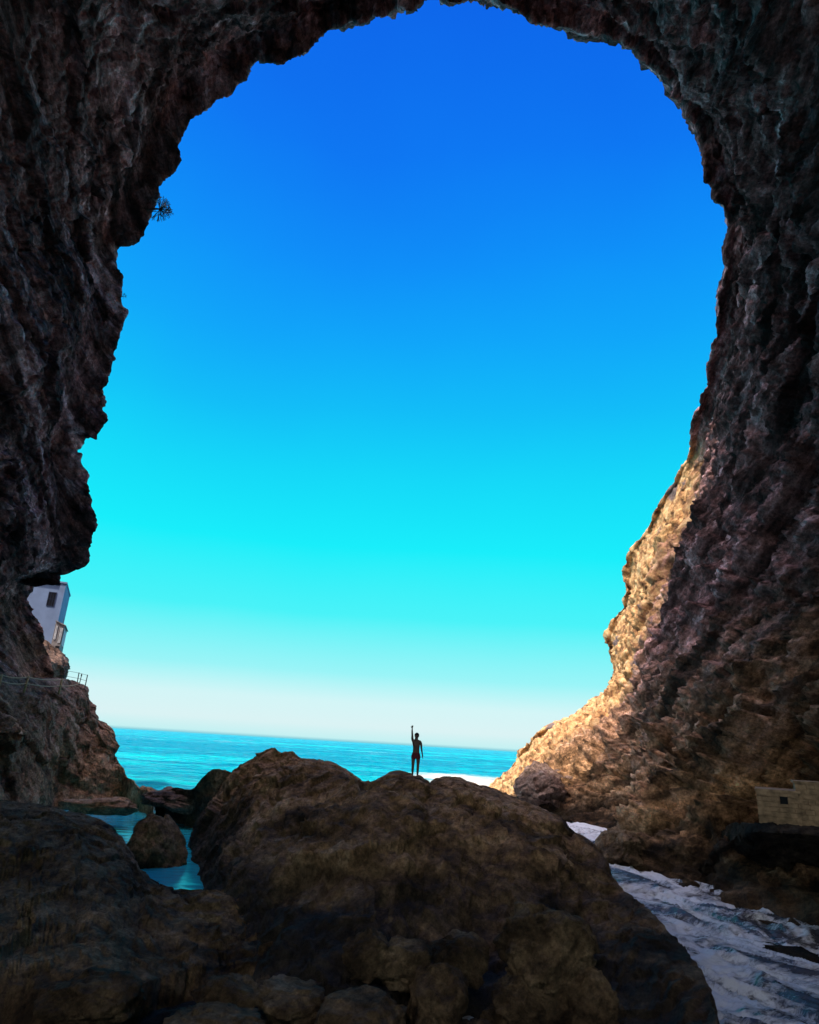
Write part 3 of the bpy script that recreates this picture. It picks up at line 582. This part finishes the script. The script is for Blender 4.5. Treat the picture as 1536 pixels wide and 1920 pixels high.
# ------------------------------------------------------------------ railing at the end of the ledge and rope fence along the path
def rail_thing(name, label, cat, posts, tops, rails, mp, mr, pr, rr, sagm=.0):
    b = Vector(posts[0]); t = thing(name, label, cat, b)
    for p, q in zip(posts, tops): MB().tube([Vector(p) - b - Vector((0, 0, .3)), Vector(q) - b], pr).build('post', mp, t, True)
    for r in rails:
        pts = []
        for a, c in zip(r[:-1], r[1:]):
            a = Vector(a); c = Vector(c)
            for k in range(8): f = k / 8; pts.append(a.lerp(c, f) - b - Vector((0, 0, sagm * 4 * f * (1 - f))))
        pts.append(Vector(r[-1]) - b); MB().tube(pts, rr, 6).build('rail' if sagm == 0 else 'rope', mr, t, True)
    return t
Yr = 51.5
posts = [at(118, 1276, 51), at(145, 1281, Yr), at(160, 1286, Yr)]
tops = [at(123, 1256, 51), at(148.5, 1261, Yr), at(164.5, 1265, Yr)]
lo = lambda a, b, f: tuple(np.array(a) * (1 - f) + np.array(b) * f)
rail_thing('railing', 'thin dark metal railing at the seaward end of the ledge path', 'railing', posts, tops,
           [[lo(p, q, .95) for p, q in zip(posts, tops)], [lo(p, q, .45) for p, q in zip(posts, tops)]], M_POST, M_POST, .035, .012)
t = thing('marker_post', 'short dark post between the last two uprights of the railing', 'post', at(149, 1282, 51))
MB().tube([(0, 0, -.2), (.03, 0, .55)], .03).build('shaft', M_POST, t, True); MB().tube([(.03, 0, .551), (.03, 0, .7)], [.05, .04]).build('cap', M_POST, t, True)
Yf = [44, 45, 46.5, 48.2, 50.2]
posts = [at(-60, 1280, 34), at(-1, 1283, 38.2), at(47, 1289, 41.5), at(112, 1293, 46.5)]
tops = [at(-55, 1255, 34), at(4, 1264, 38.2), at(54, 1267, 41.5), at(117, 1272, 46.5)]
endp = at(150, 1281, 50.2)
rail_thing('rope_fence', 'rope fence with pale wooden posts along the ledge path on the left', 'fence', posts, tops,
           [[lo(p, q, .9) for p, q in zip(posts, tops)], [lo(p, q, .35) for p, q in zip(posts, tops)] + [tuple(endp)]], M_RPOST, M_ROPE, .07, .028, .10)
# little railing far down between the rocks
posts = [at(283.5, 1500, 47.5), at(290, 1501, 47.5), at(296.5, 1501, 47.5), at(304, 1500, 47.5)]; tops = [tuple(np.array(p) + np.array([0, 0, .46])) for p in posts]
rail_thing('railing', 'tiny metal railing in the gap between headland and mound, above the pool', 'railing', posts, tops,
           [[lo(p, q, .95) for p, q in zip(posts, tops)], [lo(p, q, .5) for p, q in zip(posts, tops)]], M_POST, M_POST, .03, .014)
# low concrete edge of the pool
a = gr(238, 1509, .25); b_ = gr(290, 1512, .25)
t = thing('pool_edge', 'low pale concrete wall closing the far end of the pool', 'wall', a)
d = b_ - a; L_ = math.hypot(d[0], d[1]); t.rotation_euler = (0, 0, math.atan2(d[1], d[0]))
o = MB().box(0, L_, -.25, .35, -.8, .0).build('wall_body', M_CONC, t); MB().box(-.05, L_ + .05, -.3, .4, .002, .07).build('coping', M_WHITE, t)

# ------------------------------------------------------------------ stone huts on the shelf at the right
def hut(label, x0, x1, ptop, pbot, Y, depth, win, yaw, lean=0):
    a = at(x0, pbot, Y); b = at(x1, pbot, Y); w = float(b[0] - a[0]); h = float(at(x0, ptop, Y)[2] - a[2])
    t = thing('stone_hut', label, 'hut', a, yaw, 'little stone huts built against the right wall')
    rs = random.Random(int(x0)); m = MB(); ch = .17; rows_ = int(h / ch)
    m.box(.03, w - .03, .03, depth, -.3, h - .02)
    for r in range(rows_ + 1):
        x = 0.0; z0 = r * h / (rows_ + 1); zz = z0 + h / (rows_ + 1) - .022
        while x < w - .02:
            l = min(rs.uniform(.18, .42), w - x)
            cx_, cz = x + l / 2, (z0 + zz) / 2
            if not (abs(cx_ - win[0]) < win[2] / 2 + l * .3 and abs(cz - win[1]) < win[2] / 2): m.box(x, x + l - .022, rs.uniform(-.05, .0), .028, z0, zz)
            x += l
    m.build('wall', M_HUT, t)
    f = MB(); q = win[2] / 2; x, z = win[0], win[1]; f.box(x - q, x + q, -.04, .029, z - q, z + q)
    f.build('window', M_DARK, t)
    MB().box(-.04, w + .03, -.08, depth + .05, h - .018, h + .06).build('roof', M_HUT, t)
hut('pale stone hut with a small square window on the dark shelf at the right', 1424, 1496, 1482, 1546, 25.0, 2.5, (.82, .82, .23), math.radians(-27))
hut('taller dim stone hut cut by the right edge of the picture', 1499, 1600, 1468, 1546, 24.6, 2.5, (1.0, 1.0, .3), math.radians(-27))
crest = [(1370,1590,28.5),(1385,1560,26.8),(1400,1562,25.3),(1420,1560,24.2),(1460,1562,23.7),(1500,1564,23.2),(1560,1570,22.6),(1680,1584,21.3)]
foot = [gr(1250,1630),gr(1290,1640),gr(1340,1650),gr(1390,1662),gr(1440,1675),gr(1490,1690),gr(1560,1712),gr(1680,1750)]
o = rock_sheet('rock_shelf', crest, foot, back=(1.2, 3.2, -.1), bulge=-.1, n=260, per=(14, 110), amp=1.0, backz=9, mat=M_SHELF)
tag(o, 'dark rock shelf above the channel that carries the stone huts', 'rock')

# ------------------------------------------------------------------ plants hanging on the rock
def spiky(name, label, c, R, n, seed, flowers=0):
    rs = random.Random(seed); t = thing(name, label, 'plant', c, 0)
    m = MB(); tips = []
    m.tube([(-R * 1.1, .1, -.05), (-R * .3, 0, 0), (0, 0, 0)], [R * .09, R * .08, R * .06])
    def br(p, d, l, r, k):
        q = p + d * l; mid = p + d * l * .5 + Vector((rs.uniform(-1, 1), rs.uniform(-1, 1), rs.uniform(-1, 1))) * l * .08
        m.tube([p, mid, q], [r, r * .85, r * .7], 5)
        if k == 0: tips.append((q, d)); return
        for _ in range(rs.choice((2, 2, 3))):
            nd = (d + Vector((rs.gauss(0, .42), rs.gauss(0, .42), rs.gauss(0, .42)))).normalized(); br(q, nd, l * rs.uniform(.62, .85), r * .72, k - 1)
    for i in range(n):
        a = rs.uniform(-2.2, 2.0); d = Vector((math.cos(a), rs.uniform(-.5, .5), math.sin(a))).normalized()
        br(Vector((0, 0, 0)), d, R * .38, R * .035, 3)
    m.build('branches', M_TWIG, t, True)
    if flowers:
        f = MB()
        for q, d in tips:
            if rs.random() < flowers and q.z > -R * .2:
                for k in range(3):
                    e = q * rs.uniform(.5, .95); w = R * .04; u = Vector((rs.gauss(0, 1), rs.gauss(0, 1), rs.gauss(0, 1))).normalized() * w; v = u.cross(d).normalized() * w
                    f.add([e - u - v, e + u - v, e + u + v + d * w, e - u + v + d * w], [(0, 1, 2, 3)])
        f.build('flowers', M_FLOW, t)['kind'] = 'stuff'
    return t
spiky('shrub', 'spiky bare shrub with pale flowers hanging from the left edge of the mouth', at(300, 392, 34.4), .78, 22, 3, .35)
spiky('shrub', 'tiny dark twiggy plant low on the left edge of the mouth, below the spiky shrub', at(230, 556, 36.4), .26, 7, 5)

# ------------------------------------------------------------------ the person
def skinned(name, verts, edges, radii, mat, parent, root=0, sub=2, fat=1.14):
    me = bpy.data.meshes.new(name); me.from_pydata(verts, edges, []); o = bpy.data.objects.new(name, me); COL.objects.link(o)
    o.parent = parent; o.modifiers.new('skin', 'SKIN'); o.modifiers.new('sub', 'SUBSURF').levels = sub; o.modifiers['sub'].render_levels = sub
    if not me.skin_vertices: me.skin_vertices  # layer comes with the modifier
    lay = me.skin_vertices[0].data
    for i, r in enumerate(radii): r = tuple(q * fat for q in (r if isinstance(r, tuple) else (r, r))); lay[i].radius = r; lay[i].use_root = (i == root)
    o.modifiers['skin'].use_smooth_shade = True; me.materials.append(mat); return o
pf = at(778, 1457, 27.0)
pr_ = thing('person', 'person in dark red shorts standing on the mound with one arm raised straight up', 'person', (pf[0], pf[1], pf[2] - .03), math.radians(4))
pr_.scale = (.94, .94, .94)
Vb = [(0, 0, .88), (0, .005, 1.03), (0, 0, 1.20), (-.005, .005, 1.335), (-.01, .005, 1.43), (-.005, -.005, 1.50), (0, -.015, 1.565), (.002, -.005, 1.625)]
Rb = [(.135, .10), (.112, .085), (.135, .095), (.115, .08), .047, .062, .078, .05]
Eb = [(i, i + 1) for i in range(7)]
def chain(start, pts, rr):
    p = start
    for v, r in zip(pts, rr): Vb.append(v); Rb.append(r); Eb.append((p, len(Vb) - 1)); p = len(Vb) - 1
    return p
w1 = chain(3, [(-.14, .0, 1.375), (-.175, 0, 1.42), (-.185, -.01, 1.60), (-.20, -.02, 1.72), (-.205, -.02, 1.83), (-.205, -.02, 1.885)], [.052, .05, .036, .032, .022, (.034, .016)])
w2 = chain(3, [(.14, .0, 1.355), (.18, 0, 1.31), (.21, .01, 1.09), (.235, -.01, .97), (.255, -.04, .86), (.26, -.05, .80)], [.052, .048, .034, .031, .021, (.016, .034)])
for s_ in (-1, 1):
    chain(0, [(s_ * .085, 0, .80), (s_ * .10, -.01, .66), (s_ * .098, -.012, .48), (s_ * .10, .015, .33), (s_ * .098, .015, .10), (s_ * .10, -.0, .045), (s_ * .115, -.13, .03)],
          [.088, .072, .050, .050, .032, .036, .026])
for k, (dx, l) in enumerate(((-.024, .050), (-.008, .072), (.008, .066), (.023, .05))):      # raised hand: fingers
    chain(w1, [(-.205 + dx, -.02, 1.90), (-.205 + dx * 1.25 + .004, -.025, 1.90 + l * .6), (-.205 + dx * 1.3 + .01, -.035, 1.90 + l)], [.009, .0085, .007])
chain(w1, [(-.238, -.03, 1.88), (-.255, -.035, 1.90), (-.262, -.04, 1.92)], [.010, .009, .008])
for k, (dy, l) in enumerate(((-.024, .050), (-.008, .066), (.008, .062), (.023, .05))):
    chain(w2, [(.262, -.05 + dy, .785), (.262, -.055 + dy * 1.2, .785 - l * .6), (.255, -.06 + dy * 1.2, .785 - l)], [.009, .0085, .007])
chain(w2, [(.25, -.088, .80), (.245, -.098, .78), (.24, -.1, .76)], [.010, .009, .008])
body = skinned('body', Vb, Eb, Rb, M_SKIN, pr_)
skinned('shorts', [(0, 0, .985), (0, 0, .87), (-.088, 0, .79), (-.104, -.005, .655), (.088, 0, .79), (.104, -.005, .655)], [(0, 1), (1, 2), (2, 3), (1, 4), (4, 5)],
        [(.128, .102), (.152, .115), .103, .09, .103, .09], M_SHORT, pr_)
bm = bmesh.new(); bmesh.ops.create_icosphere(bm, subdivisions=4, radius=1)
for v in bm.verts:
    c = v.co.copy(); n_ = float(perlin(np.array([[c.x * 3, c.y * 3, c.z * 3]]))[0])
    v.co = Vector((c.x * .092, c.y * .10 + .012, c.z * .095 + (.0 if c.z > 0 else .02))) * (1 + .14 * n_)
    if c.y < -.35 and c.z < .45: v.co.y = max(v.co.y, -.045)
me = bpy.data.meshes.new('hair'); bm.to_mesh(me); bm.free(); me.materials.append(M_HAIR); h_ = bpy.data.objects.new('hair', me); COL.objects.link(h_); h_.parent = pr_
h_.location = (.0, .012, 1.60)
fm = MB(); fm.tube([(0, -.085, 1.575), (0, -.108, 1.552), (0, -.088, 1.545)], [.008, .014, .01]); fm.build('nose', M_SKIN, pr_, True)
for sx_ in (-1, 1): MB().tube([(sx_ * .03, -.078, 1.580), (sx_ * .03, -.088, 1.580)], .009).build('eye', M_HAIR, pr_, True)
for sx_ in (-1, 1): MB().tube([(sx_ * .076, 0, 1.545), (sx_ * .088, .008, 1.575)], [.012, .016]).build('ear', M_SKIN, pr_, True)
MB().tube([(-.022, -.077, 1.520), (0, -.083, 1.517), (.022, -.077, 1.520)], .005).build('mouth', M_SHORT, pr_, True)

# ------------------------------------------------------------------ spray thrown up where the channel meets the slope
M_SPRAY = plain('spray', (.82, .82, .84), rough=.8, var=.06)
def spray(c, w, h, n, seed):
    rs = random.Random(seed); m = MB()
    for i in range(n):
        a = rs.gauss(0, .38); r = rs.random() ** .6; x = math.sin(a) * w * (.3 + r); z = h * r * (1 - abs(a) * .7) + rs.uniform(-.1, .05); y = rs.gauss(0, .25)
        s_ = rs.uniform(.015, .07) * (1.3 - r); u = [Vector((rs.gauss(0, 1), rs.gauss(0, 1), rs.gauss(0, 1))).normalized() * s_ for _ in range(4)]
        p = Vector((x, y, z)); m.add([p + q for q in u], [(0, 1, 2), (0, 2, 3), (0, 3, 1), (1, 3, 2)])
    o = m.build('spray', M_SPRAY, None, True); o.location = tuple(c); tag(o, 'white spray thrown up at the far end of the channel', 'spray', kind='stuff')
spray(gr(1122, 1538), .8, 1.05, 1500, 2)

━━━━━━━━━━━━━━━━━━━━

**Problem to work on:** Tally the lines of the data that contain the string "picture" and report the total alone.

**Output:** 2